27 Oct 2023 LUIZ GUILHERME GERBELLI MÁRCIA DE CHIARA
A aprovação na Câmara dos Deputados do projeto de lei que prevê a taxação dos fundos exclusivos e offshore pode abrir caminho para a judicialização do tema, de acordo com advogados tributaristas consultados pelo Estadão. O texto ainda vai passar pelo Senado.
O projeto faz parte da estratégia do governo de turbinar a arrecadação e, dessa forma, tentar cumprir a meta de zerar o rombo das contas públicas no ano que vem. O texto sofreu alterações na Câmara, mas a expectativa inicial do governo era de arrecadar R$ 7 bilhões, com a taxação das offshores, e R$ 13 bilhões com a tributação dos exclusivos.
A versão aprovada em plenário na noite de quarta-feira, no entanto, tem pontos sensíveis na avaliação dos especialistas.
OFFSHORES. No caso das offshores, o projeto prevê uma tributação anual dos ganhos apurados pelos fundos. O lucro reconhecido será tributado em 15%, o que, hoje, só ocorre no momento da distribuição dos recursos. “Nesse ponto, tem uma discussão se a pessoa física, não tendo a distribuição de dividendos, terá disponibilidade econômica daqueles recursos para ocorrer a tributação”, afirma Christiano Chagas, sócio da área tributária do Demarest. “Pode haver ativos que não são líquidos, que eu não consiga vender, mas que podem ter alguma valorização e, de alguma maneira, vou ter de tirar dinheiro do bolso para pagar o imposto decorrente da offshore.”
Os rendimentos do capital aplicado no exterior são chamados de fundos offshore. Boa parte desses investimentos está em países considerados paraísos fiscais, que praticam baixa ou nenhuma tributação para atrair a aplicação do capital estrangeiro.
“Há uma grande discussão doutrinária sobre o conceito de disponibilidade da renda para fins da respectiva tributação. Ou seja, para que se possa cogitar a incidência do tributo é necessário que haja renda disponível, e não meramente uma renda virtual. Esse tipo de argumento poderá ser suscitado em casos particulares, especialmente quando inexista liquidez ou mesmo quando essa disponibilidade não possa ser atestada”, acrescenta Rodrigo Maito, especialista em Direito Tributário e sócio do Dias Carneiro Advogados.
EXCLUSIVOS. Outro ponto que pode ser judicializado, segundo especialistas, tem a ver com a tributação do estoque de rendimentos dos fundos exclusivos até 31 de dezembro deste ano. “A tributação do estoque pode ser controversa porque tem um argumento de que ela está sendo aplicada de forma retroativa”, afirma Bruno Gomes, sócio da Jive Investments e advogado tributarista. “Alguns investidores podem buscar o Judiciário para reconhecer que os rendimentos que estão acumulados nos fundos até 2023 só podem ser tributados quando houver, de fato, a distribuição, o resgate.”
O texto da Câmara autorizou a tributação desses fundos por meio do chamado “come-cotas” a cada seis meses, em maio e novembro, como já ocorre nos fundos abertos.

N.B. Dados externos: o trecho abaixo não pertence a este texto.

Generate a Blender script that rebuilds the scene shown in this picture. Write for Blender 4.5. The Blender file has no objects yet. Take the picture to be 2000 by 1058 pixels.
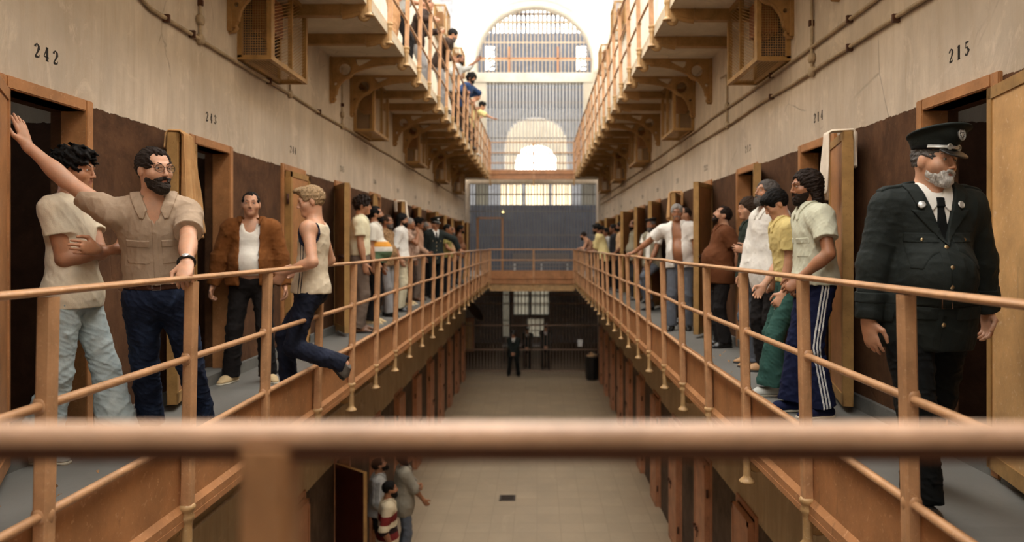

Pelo projeto aprovado, os fundos exclusivos serão tributados com alíquota de 15% sobre os ganhos de longo prazo; o porcentual sobe para 20% no caso dos ganhos de curto prazo (de até um ano). No modelo atual, a tributação só ocorre no momento da amortização ou venda das cotas.
A Câmara também aprovou uma alíquota de 8% a ser paga ainda neste ano pelos detentores dos fundos, tanto no Brasil quanto no exterior, para a atualização dos ganhos acumulados até agora, o que já poderia ajudar no caixa do governo neste ano. Esse ponto divide os especialistas.
Para o economista e consultor tributário Clóvis Panzarini, a medida é eficaz e justa. “O dinheiro está lá e a instituição financeira faz a retenção e paga para o governo. Não tem como sonegar.” Já o especialista em finanças públicas Raul Veloso diz que podem ter brechas para burlar o imposto, e o dinheiro aplicado pode tomar outros rumos. “Se eu fosse o gestor financeiro do governo, sinceramente não contaria com uma situação tão favorável aos cofres públicos.”